A website was developed for the larger SA Tomorrow effort with an interactive section devoted to the Comprehensive Plan. Twitter, Facebook and Instagram were used extensively throughout the planning process to promote events and drive participants to surveys and the website for more information and opportunities to get involved.

COMPREHENSIVE PLAN COMMITTEE

The SA Tomorrow Comprehensive Plan Committee (CPC) is a subcommittee of City Council that provided high level direction to staff and the larger planning efforts throughout the planning process.

COMPREHENSIVE PLAN ADVISORY GROUP

The Comprehensive Plan Advisory Group (CPAG) is a collection of leaders from over 65 community partner organizations and agencies. The CPAG met on several occasions during the planning process to review draft materials and identify creative ways for community organizations to engage in the planning process and partner in implementation of the Comprehensive Plan. The CPAG membership nominated members of their organizations to participate in the Plan Element Working Groups described below.

STEERING COMMITTEE

The overall SA Tomorrow process was guided by a Steering Committee composed of three Tri-Chairs, the chair or co-chairs of each of the nine Plan Element Working Groups, three Planning Commissioners, and a representative from VIA. The Steering Committee provided guidance for the tone and direction of the plan, how best to respond to and incorporate community input and feedback, and the continued coordination of the Comprehensive Plan, Multimodal Transportation Plan and Sustainability Plan efforts. The Steering Committee also provided critical direction on the overall Implementation Strategy and specific aspects of the indicators, targets and actions associated with each plan element.

PLAN ELEMENT WORKING GROUPS

Each of the nine plan elements of the City of San Antonio’s Comprehensive Plan was guided by a Plan Element Working Group (PEWG) composed of community leaders and representatives of relevant city departments, partner organizations, utilities, colleges and universities, neighborhoods and advocacy groups. Each PEWG included between 15 and 30 members who met a minimum of eight times throughout the planning process. The issues, goals, policies and implementation strategies specific to each plan element were largely developed through the individual and collective work of the PEWGs.

NEIGHBORHOOD ENGAGEMENT

Our neighborhoods are the bedrock of the San Antonio community. A series of neighborhood outreach activities and workshops was a critical element of the overall community awareness and engagement strategy of the Comprehensive Plan. The city held a series of community workshops at various locations at several key milestones. Neighborhood workshops were instrumental in the development and refinement of place types, regional centers, corridors and neighborhood preservation and enhancement strategies.

Plan Organization

The Comprehensive Plan is organized into four major sections. Each section contains multiple chapters. The purpose of each major plan section is summarized below.

Section 1: Background and Vision

The first section provides an orientation to the purpose, structure and foundation of the Comprehensive Plan. This section includes a plan introduction, an overview of assets, challenges and opportunities, and the vision framework. The vision framework includes the updated vision for the San Antonio of 2040, a set of guiding principles and the cross-cutting themes that guide the entire SA Tomorrow effort.

Section 2: Plan Framework

The second section of the plan provides the overarching framework for the physical form of San Antonio.

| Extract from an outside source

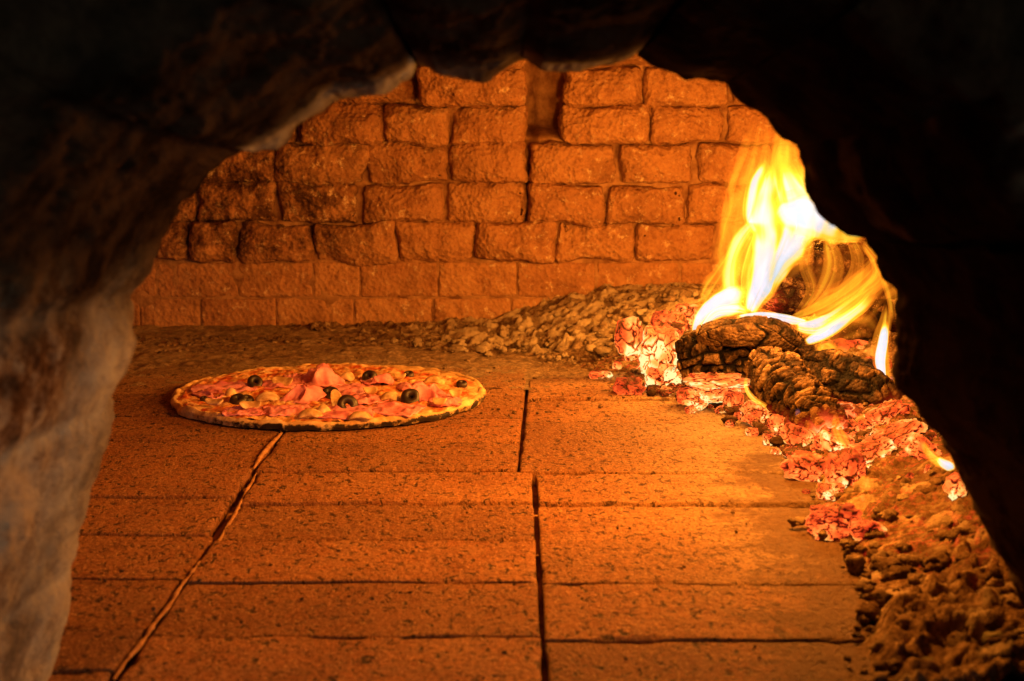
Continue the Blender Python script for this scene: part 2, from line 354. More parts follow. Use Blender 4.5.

The Building Blocks chapter outlines how regional centers, corridors and neighborhoods work in concert to create the San Antonio we envision over the coming decades. The overview of 12 place types shows how they build upon and protect existing and future community assets by creating places that are livable, inclusive and sustainable. A final chapter in the section provides guidance on the application of place types throughout our community.

Section 3: Plan Elements

Section 3 of the Comprehensive Plan dives into the individual plan element topic areas. After the presentation of an overarching plan element framework, the section devotes a chapter to each of the nine Plan elements shown on page 1.15. Each chapter includes an overview of major issues and challenges specific to each element with a set of goals and policies to set the direction for how our community will respond to or address the challenges before us.

Section 4: Implementation

The final section of the Comprehensive Plan focuses on implementation. It includes an overarching Implementation Strategy that is built on an updated approach to the Comprehensive Planning Program for the city. The section then provides detailed indicators, targets and actions that are overarching and specific to each plan element.